## Work required
Write out, word for word, the first line of the data below and every line after it through the one containing "return e, o".

## Source material
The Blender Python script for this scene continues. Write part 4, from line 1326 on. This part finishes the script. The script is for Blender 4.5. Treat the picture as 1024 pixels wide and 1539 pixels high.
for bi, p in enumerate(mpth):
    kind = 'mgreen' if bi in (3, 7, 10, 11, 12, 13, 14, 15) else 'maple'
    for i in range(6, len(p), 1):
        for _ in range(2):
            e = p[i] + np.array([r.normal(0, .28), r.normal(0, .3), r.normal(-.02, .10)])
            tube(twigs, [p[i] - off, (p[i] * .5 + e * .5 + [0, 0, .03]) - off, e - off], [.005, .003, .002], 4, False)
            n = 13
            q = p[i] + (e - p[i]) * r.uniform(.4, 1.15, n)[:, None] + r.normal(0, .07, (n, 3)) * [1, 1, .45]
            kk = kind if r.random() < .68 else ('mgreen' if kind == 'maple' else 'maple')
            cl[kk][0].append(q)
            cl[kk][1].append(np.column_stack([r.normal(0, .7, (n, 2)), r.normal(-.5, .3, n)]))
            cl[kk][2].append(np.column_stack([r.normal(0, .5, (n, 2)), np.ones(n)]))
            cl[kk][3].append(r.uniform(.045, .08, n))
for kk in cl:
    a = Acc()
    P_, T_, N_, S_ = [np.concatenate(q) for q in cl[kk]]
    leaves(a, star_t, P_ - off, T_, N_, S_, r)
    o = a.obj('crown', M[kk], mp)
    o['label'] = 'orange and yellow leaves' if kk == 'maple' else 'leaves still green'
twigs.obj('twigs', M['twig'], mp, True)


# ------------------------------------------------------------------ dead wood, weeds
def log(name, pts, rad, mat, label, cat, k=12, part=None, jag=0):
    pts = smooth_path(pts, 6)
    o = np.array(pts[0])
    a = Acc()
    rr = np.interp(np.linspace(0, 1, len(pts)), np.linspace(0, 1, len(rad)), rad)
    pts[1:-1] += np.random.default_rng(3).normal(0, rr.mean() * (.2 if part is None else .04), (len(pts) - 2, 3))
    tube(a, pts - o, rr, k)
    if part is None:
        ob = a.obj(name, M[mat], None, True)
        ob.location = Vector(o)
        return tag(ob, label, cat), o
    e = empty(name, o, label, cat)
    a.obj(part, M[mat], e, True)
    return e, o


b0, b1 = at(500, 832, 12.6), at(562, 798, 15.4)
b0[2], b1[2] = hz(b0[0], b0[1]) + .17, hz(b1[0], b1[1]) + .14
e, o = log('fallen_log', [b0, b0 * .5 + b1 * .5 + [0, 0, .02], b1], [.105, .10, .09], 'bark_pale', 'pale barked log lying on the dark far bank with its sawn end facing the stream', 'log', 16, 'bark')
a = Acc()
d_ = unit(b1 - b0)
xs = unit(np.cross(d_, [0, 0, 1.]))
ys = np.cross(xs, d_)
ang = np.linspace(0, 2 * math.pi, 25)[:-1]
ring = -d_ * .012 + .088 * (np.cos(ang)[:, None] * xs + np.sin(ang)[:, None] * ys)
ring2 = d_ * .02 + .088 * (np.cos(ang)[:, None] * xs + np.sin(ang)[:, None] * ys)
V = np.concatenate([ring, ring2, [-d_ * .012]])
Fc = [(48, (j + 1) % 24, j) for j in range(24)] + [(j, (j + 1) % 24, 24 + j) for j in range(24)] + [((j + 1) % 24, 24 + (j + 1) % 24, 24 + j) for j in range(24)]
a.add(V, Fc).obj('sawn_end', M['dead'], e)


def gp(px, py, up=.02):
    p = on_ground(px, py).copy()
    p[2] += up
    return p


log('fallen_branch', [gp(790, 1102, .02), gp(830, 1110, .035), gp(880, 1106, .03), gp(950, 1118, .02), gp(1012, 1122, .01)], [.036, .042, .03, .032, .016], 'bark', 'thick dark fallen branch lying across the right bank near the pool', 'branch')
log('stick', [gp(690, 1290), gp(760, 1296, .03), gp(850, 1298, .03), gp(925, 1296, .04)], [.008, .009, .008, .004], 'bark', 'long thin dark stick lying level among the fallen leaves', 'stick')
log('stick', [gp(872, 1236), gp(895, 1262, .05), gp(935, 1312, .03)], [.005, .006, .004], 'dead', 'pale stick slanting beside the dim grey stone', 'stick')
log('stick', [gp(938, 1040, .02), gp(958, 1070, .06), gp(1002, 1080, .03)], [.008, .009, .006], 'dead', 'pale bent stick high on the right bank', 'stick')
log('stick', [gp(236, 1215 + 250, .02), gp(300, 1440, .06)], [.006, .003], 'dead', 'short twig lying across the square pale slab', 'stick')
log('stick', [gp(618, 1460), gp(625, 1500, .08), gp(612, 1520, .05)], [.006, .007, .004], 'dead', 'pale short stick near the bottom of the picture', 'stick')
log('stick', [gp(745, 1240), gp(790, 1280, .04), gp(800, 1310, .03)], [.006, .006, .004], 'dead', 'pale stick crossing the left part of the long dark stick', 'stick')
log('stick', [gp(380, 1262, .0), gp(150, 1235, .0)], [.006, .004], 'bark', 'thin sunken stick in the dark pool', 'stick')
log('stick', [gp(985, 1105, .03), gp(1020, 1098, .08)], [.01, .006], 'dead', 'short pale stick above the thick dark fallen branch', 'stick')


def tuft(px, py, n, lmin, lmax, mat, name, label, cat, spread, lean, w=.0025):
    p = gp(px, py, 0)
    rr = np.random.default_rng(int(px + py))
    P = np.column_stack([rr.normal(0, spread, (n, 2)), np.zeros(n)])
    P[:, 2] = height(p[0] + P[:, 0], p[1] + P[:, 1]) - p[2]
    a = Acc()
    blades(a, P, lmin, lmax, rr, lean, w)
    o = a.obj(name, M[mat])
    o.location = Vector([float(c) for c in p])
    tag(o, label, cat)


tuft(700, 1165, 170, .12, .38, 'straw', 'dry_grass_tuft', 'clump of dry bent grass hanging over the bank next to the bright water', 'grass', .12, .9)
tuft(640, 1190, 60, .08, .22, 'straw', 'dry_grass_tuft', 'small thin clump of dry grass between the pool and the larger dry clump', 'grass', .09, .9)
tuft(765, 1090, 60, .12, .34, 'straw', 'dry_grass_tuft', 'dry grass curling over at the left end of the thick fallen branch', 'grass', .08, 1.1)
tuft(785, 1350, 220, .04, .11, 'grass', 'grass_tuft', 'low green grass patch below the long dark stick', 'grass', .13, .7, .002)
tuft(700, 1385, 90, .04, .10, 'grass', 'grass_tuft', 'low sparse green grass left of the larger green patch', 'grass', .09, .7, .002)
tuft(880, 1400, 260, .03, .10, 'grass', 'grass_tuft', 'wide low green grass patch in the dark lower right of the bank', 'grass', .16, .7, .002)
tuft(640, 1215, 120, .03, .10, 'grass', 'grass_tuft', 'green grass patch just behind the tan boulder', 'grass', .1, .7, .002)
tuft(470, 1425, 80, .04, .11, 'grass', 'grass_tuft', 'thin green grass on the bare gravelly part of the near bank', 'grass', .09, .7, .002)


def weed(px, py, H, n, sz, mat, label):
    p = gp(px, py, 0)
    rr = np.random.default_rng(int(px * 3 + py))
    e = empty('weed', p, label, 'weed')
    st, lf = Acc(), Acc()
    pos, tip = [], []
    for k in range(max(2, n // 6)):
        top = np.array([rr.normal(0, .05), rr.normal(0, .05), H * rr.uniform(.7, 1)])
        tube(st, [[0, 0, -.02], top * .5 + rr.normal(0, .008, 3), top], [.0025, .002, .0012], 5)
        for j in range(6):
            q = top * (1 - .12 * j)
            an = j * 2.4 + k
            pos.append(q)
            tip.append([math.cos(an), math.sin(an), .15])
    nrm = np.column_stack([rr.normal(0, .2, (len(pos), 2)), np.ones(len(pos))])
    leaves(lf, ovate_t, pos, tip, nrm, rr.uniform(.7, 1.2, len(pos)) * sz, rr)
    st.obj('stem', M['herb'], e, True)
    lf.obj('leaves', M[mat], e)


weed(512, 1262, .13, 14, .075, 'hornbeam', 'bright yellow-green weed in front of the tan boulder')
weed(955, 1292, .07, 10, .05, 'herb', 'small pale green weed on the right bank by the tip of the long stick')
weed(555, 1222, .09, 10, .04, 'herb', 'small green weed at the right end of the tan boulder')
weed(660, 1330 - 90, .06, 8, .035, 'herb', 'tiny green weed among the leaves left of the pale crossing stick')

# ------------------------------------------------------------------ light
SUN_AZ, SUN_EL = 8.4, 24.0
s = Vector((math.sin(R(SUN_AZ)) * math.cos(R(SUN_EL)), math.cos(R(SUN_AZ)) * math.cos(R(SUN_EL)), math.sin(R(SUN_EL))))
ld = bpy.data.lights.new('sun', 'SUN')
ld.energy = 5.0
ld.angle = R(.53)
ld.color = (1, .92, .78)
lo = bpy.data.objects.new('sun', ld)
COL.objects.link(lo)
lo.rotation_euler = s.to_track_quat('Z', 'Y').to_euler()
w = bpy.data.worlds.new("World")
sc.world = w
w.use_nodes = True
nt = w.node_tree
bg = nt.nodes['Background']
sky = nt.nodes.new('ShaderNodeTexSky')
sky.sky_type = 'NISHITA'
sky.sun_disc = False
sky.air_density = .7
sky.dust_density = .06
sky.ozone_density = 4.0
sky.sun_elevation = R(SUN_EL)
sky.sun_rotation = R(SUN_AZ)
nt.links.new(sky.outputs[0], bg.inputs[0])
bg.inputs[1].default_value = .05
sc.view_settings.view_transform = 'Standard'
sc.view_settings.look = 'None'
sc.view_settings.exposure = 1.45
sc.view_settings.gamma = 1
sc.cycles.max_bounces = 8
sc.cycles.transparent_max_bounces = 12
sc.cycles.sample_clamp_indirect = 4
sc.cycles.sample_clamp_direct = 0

## Worked answer
The Blender Python script for this scene continues. Write part 4, from line 1326 on. This part finishes the script. The script is for Blender 4.5. Treat the picture as 1024 pixels wide and 1539 pixels high.
for bi, p in enumerate(mpth):
    kind = 'mgreen' if bi in (3, 7, 10, 11, 12, 13, 14, 15) else 'maple'
    for i in range(6, len(p), 1):
        for _ in range(2):
            e = p[i] + np.array([r.normal(0, .28), r.normal(0, .3), r.normal(-.02, .10)])
            tube(twigs, [p[i] - off, (p[i] * .5 + e * .5 + [0, 0, .03]) - off, e - off], [.005, .003, .002], 4, False)
            n = 13
            q = p[i] + (e - p[i]) * r.uniform(.4, 1.15, n)[:, None] + r.normal(0, .07, (n, 3)) * [1, 1, .45]
            kk = kind if r.random() < .68 else ('mgreen' if kind == 'maple' else 'maple')
            cl[kk][0].append(q)
            cl[kk][1].append(np.column_stack([r.normal(0, .7, (n, 2)), r.normal(-.5, .3, n)]))
            cl[kk][2].append(np.column_stack([r.normal(0, .5, (n, 2)), np.ones(n)]))
            cl[kk][3].append(r.uniform(.045, .08, n))
for kk in cl:
    a = Acc()
    P_, T_, N_, S_ = [np.concatenate(q) for q in cl[kk]]
    leaves(a, star_t, P_ - off, T_, N_, S_, r)
    o = a.obj('crown', M[kk], mp)
    o['label'] = 'orange and yellow leaves' if kk == 'maple' else 'leaves still green'
twigs.obj('twigs', M['twig'], mp, True)


# ------------------------------------------------------------------ dead wood, weeds
def log(name, pts, rad, mat, label, cat, k=12, part=None, jag=0):
    pts = smooth_path(pts, 6)
    o = np.array(pts[0])
    a = Acc()
    rr = np.interp(np.linspace(0, 1, len(pts)), np.linspace(0, 1, len(rad)), rad)
    pts[1:-1] += np.random.default_rng(3).normal(0, rr.mean() * (.2 if part is None else .04), (len(pts) - 2, 3))
    tube(a, pts - o, rr, k)
    if part is None:
        ob = a.obj(name, M[mat], None, True)
        ob.location = Vector(o)
        return tag(ob, label, cat), o
    e = empty(name, o, label, cat)
    a.obj(part, M[mat], e, True)
    return e, o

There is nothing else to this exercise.